In 2016, Royal Bank of Scotland (RBS) decided to wind up its retail and corporate banking in India. However, India continues to play an important role in delivering vital functions to help support RBS’ customers in the UK through technology, global finance services, risk, operations and some shared services. With India’s fintech coming of age, RBS’ Head of Design and Transformation, Personal and Business Banking, Louise Smith, talks to BusinessLine on how the bank is not only looking at the Indian fintech space for partnerships, but is also keen on investing and mentoring interesting fintech start-ups through its global incubation ecosystem. Edited excerpts:

Why is fintech innovation so exciting for banks?

Financial innovation isn’t new, it has been around for years. If you think about the ATM, that was an innovation on how you access cash. You can think about the plastic cards we all use for payments. Fintech is very different. Fintech innovation is about how you take new technologies, some of them emerging, some of them very new, and look at new ways of deploying them.

Why that is really important is because customers before were transactional entities for their banks. Since the financial crisis, customer demand has completely changed. They (customers) want you (banks) to know them, they want you to help them and want you to support them. But importantly, they want you to help them live well.

And if you think about what we know about our customers and our responsibility, there is no reason why we cannot do that. And actually, fintech innovation is exciting because it is putting that customer demand of know me, support me, help me, and when things change, help me again; they are actually deploying them in a way that we have never seen.

So, how do you leverage machine learning, deep learning with big data with artificial intelligence, and, I know, they are all kind of the same theme, but then, if you start to converge that with augmented reality along with great design and new types of cloud computing to get better speed ....for me, this is why fintech is really exciting, with financial services where it is, you can reimagine the entire industry.

India is at the cusp of a fintech revolution. What is RBS doing to tap the opportunity?

We are looking at two things here. We are looking at ways in which our teams across different continents can collaborate closely to form a single unit. Second, I want to understand the market.

To your point, the predictions are India will be the second fastest-growing economy within the next three-five years. I have been coming here now for about 12-14 months, and I have seen it change dramatically.

Two things are driving that: the social purpose is at the core here. So, how do you help solve the access to infrastructure to drive the entrepreneurial mindset?; how do you solve the unbanked; how do you then get the payment-related activity?

How do you see the Indian market in terms of fintech?

Everybody says it will bring about the fourth industrial revolution.
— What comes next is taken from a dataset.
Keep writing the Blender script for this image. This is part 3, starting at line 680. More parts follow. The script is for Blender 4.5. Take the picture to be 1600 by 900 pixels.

Think about it: version one was about how to create things like cash.

Version two was about how to make payments; and version three was about how to get the infrastructure, the capabilities and the technologies to people so that they can do things digitally.

Version four could be really exciting for countries like India.

If you take some of the things I am seeing emerge, credit risk decision is a really big thing here. So, getting lending to the right people and at the right time in a real simple and immediate way. You have been driving wallet disruption and payment disruption for years with things like Paytm.

For want of a better word, your digital identity, Aadhaar, where you will be able to identify customers and connect the two. And if you look at all the things that I am seeing around data and Artificial Intelligence, how are algorithms constantly learning, constantly adapting. If you connect all of that, version four could be all about targeted solutions for a whole city.

What all are you

doing in India?

We have a hatchery, and we call them ‘chicklets’, powered by entrepreneurial sparks. We have it in UK, but I will connect it to India and that is something we are doing at the moment.

This entrepreneurial sparks movement is in all of our major locations in the UK and it helps start-ups. In the last 10 months, we have opened it up to specific fintechs.

In India, we have launched an entrepreneurial academy. We launched it in April with the first batch of 500, we have another trench coming out in July and another in September.

The second bit we are starting to do now is that we have platforms in Tel Aviv where we have partnership with The Floor; we have extended that partnership into Asia. And now we have started to look at what do we want to do here.

There is a fear that fintech will take away jobs...

If you look at all the data points, it says that there will be more jobs, but the jobs will be different. So, do I think some jobs won’t exist. There is big opportunity for data scientists and data engineers. There will be a blurring of industries; most customers will want to move not just digital but voice to build a connect with them emotionally, especially when you do not see those customers. This will be through great design. So, you will have a need for much more design capability and much more of that creativity. It’s about how do you leverage the workforce you have and how to prepare them for the future.